Internet temptation?

BBC NEWS: Job losses over eBay ‘addiction’

A council in south Wales has fired nine of its staff for spending “up to two hours per day” on eBay. The council has a policy of allowing their staff access to the Internet, but insist that they use it in their own time - which presumably means breaks - not in council time.

The really extraordinary thing about this is that the welfare officer for Unison, the public service union, alleged that “temption was put in their way” by the management by allowing them Internet access! Perhaps he is suggesting that workers should not be allowed it, then? If a worker is using his paid work time to do personal shopping, he is an irresponsible person who is effectively stealing from his employer and ought to be fired; the whole workforce should not be punished by having their access removed in the name of removing “temptation”, as this guy is suggesting.

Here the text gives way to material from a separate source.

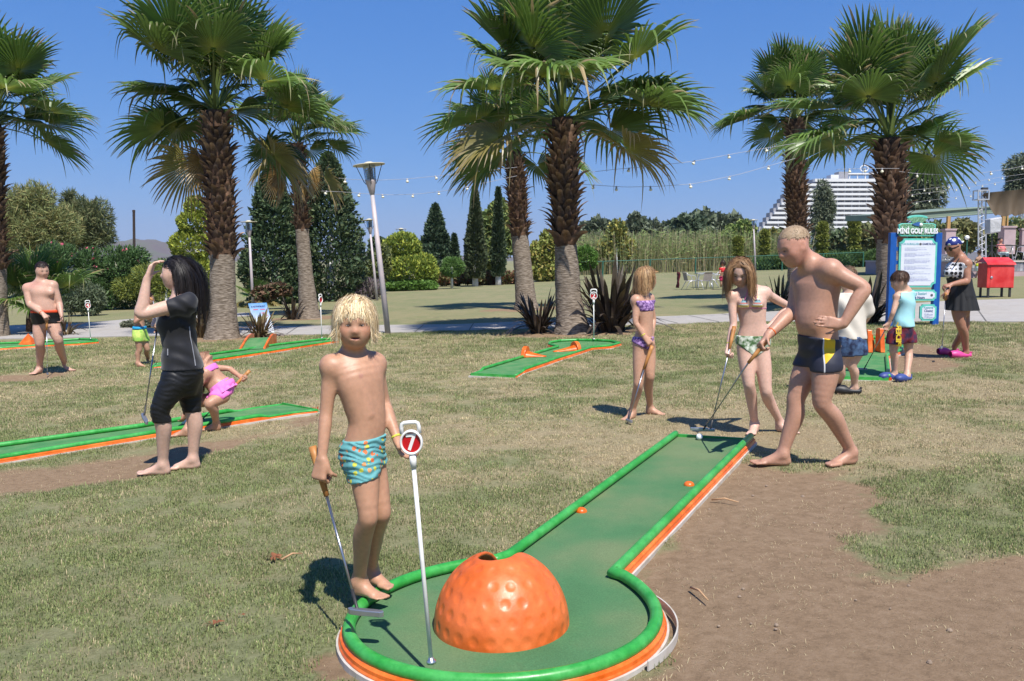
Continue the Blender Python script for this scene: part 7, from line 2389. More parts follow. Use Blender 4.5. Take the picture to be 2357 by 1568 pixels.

In my opinion, there’s nothing wrong with having a news page open and glancing at it, or refreshing it, every so often, as long as you actually get the work done. Anyone who suggests that workers should be treated like children and have this “temptation” taken away from them really shouldn’t be speaking for their union.

Possibly Related Posts:

  • Heh. I’d just posted a browser addon which blocks sites for you according to time periods that you set. It’s extreme to completely revoke access from employees. At the same time an employee should be responsible enough to take action when he recognises an unethical addiction on his part. Besides the addon, there’re other ways he can keep himself in check. Like having a colleague check up on him. Mine always gives a shoutout when she notices absolute silence from my cubicle. Like “Oi, did you fall asleep!” Except she doesn’t say oi, and I wasn’t asleep.

  • From a company’s point of view, its not just excessive time spent on the internet by employees, there’s also the problem of bandwidth being saturated when employees browse sites like YouTube. My company has software that blocks access to restricted sites like YouTube and even web-based email sites throughout the day except for a two-hour spell during lunch.